To put that into perspective, according to CBS, the chances of being struck by lightning twice in your lifetime are 1 in 9 million. The final insult to Summerford, however, came after his death when his gravestone was — yeah, you guessed it — struck by lightning. Zeus always was a vindictive fella, but this seems like a bit of overkill.

Yang Kyoungjong

Whereas Tsutomu Yamaguchi couldn't seem to escape the nuclear wrath of the United States, Yang Kyoungjong, who also lived through World War II, managed to incite the wrath of almost every major player in the conflict. He was a Korean soldier who, according to War History Online, was conscripted into the Japanese Empire's army and shipped off to fight against the Soviet Union. Shortly after, he was captured by the Soviets in battle and, in 1942, forced into fighting for the Russians against the Germans. Next, he was captured by the German forces and, yes, conscripted again, being sent to Normandy to fight the Americans. There, he was captured one final time by U.S. paratroopers.

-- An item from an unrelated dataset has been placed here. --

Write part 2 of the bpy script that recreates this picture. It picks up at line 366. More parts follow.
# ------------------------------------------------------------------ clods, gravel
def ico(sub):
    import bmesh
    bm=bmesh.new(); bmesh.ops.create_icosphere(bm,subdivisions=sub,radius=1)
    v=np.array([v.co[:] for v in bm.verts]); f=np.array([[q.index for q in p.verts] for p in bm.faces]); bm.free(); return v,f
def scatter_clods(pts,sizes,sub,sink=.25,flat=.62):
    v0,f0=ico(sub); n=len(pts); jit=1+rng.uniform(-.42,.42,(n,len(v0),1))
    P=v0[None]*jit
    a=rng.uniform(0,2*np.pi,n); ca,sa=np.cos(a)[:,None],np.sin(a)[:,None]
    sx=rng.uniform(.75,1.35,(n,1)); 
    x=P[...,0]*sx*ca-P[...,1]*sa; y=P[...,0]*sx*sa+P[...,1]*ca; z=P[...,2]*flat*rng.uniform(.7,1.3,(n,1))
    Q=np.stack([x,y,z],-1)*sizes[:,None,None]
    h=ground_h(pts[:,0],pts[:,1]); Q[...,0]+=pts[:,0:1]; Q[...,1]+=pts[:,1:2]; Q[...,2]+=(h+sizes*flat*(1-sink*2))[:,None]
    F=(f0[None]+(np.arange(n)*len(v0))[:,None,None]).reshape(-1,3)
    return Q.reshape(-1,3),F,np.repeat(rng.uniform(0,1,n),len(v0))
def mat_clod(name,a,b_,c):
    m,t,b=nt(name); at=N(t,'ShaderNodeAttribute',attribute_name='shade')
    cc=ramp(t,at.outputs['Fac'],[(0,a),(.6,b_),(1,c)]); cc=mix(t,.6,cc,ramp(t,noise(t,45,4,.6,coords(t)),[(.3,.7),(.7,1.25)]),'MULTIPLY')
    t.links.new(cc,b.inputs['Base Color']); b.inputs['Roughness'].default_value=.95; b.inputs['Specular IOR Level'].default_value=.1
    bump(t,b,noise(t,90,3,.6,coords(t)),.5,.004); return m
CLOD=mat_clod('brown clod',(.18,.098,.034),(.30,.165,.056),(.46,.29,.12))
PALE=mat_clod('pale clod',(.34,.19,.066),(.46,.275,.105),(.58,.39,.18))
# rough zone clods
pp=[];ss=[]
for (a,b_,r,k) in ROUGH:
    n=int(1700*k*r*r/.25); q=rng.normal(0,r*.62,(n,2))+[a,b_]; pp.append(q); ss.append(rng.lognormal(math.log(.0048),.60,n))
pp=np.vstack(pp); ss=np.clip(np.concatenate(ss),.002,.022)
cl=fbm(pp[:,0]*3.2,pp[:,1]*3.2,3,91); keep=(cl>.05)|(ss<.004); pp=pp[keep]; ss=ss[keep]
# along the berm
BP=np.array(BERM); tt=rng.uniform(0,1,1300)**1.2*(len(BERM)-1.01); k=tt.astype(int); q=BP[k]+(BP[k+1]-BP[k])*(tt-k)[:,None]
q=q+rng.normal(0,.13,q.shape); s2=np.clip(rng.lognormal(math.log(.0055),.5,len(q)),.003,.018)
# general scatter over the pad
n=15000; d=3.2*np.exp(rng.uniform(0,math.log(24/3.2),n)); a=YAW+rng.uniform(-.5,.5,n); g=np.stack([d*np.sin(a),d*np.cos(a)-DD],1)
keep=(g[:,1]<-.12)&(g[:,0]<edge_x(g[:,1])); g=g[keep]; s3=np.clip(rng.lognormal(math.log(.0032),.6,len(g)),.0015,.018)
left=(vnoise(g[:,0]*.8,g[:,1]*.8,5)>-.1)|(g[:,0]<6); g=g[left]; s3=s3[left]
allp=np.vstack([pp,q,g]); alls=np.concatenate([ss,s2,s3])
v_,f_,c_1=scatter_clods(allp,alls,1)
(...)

By the end of the war, Kyoungjong had been captured four times, and finally ended his war thousands and thousands of miles away from where it began.

Adolph Sax

Adolph Sax had a rough childhood. Born in Belgium in 1814, he became a talented musician and instrument maker. In his free time, however, he spent his days falling out of third-story windows, slamming his head into rocks, drinking bowls of sulfuric acid, swallowing pins, burning himself in gunpowder explosions, falling onto cast-iron frying pans and burning himself that way, being knocked in the head by cobblestones and almost drowning in a river, and almost suffocating by sleeping near varnished items at night.

According to his biography, his own mother was convinced he would never reach age 6, and he was known as "Little Sax the ghost" in his neighborhood. Of his ten siblings, only three others survived past the age of 20. Despite living through a childhood apparently conceived by the writers of Home Alone, however, Sax went on to live a long and happy life. Today, he is most famous for inventing the saxophone.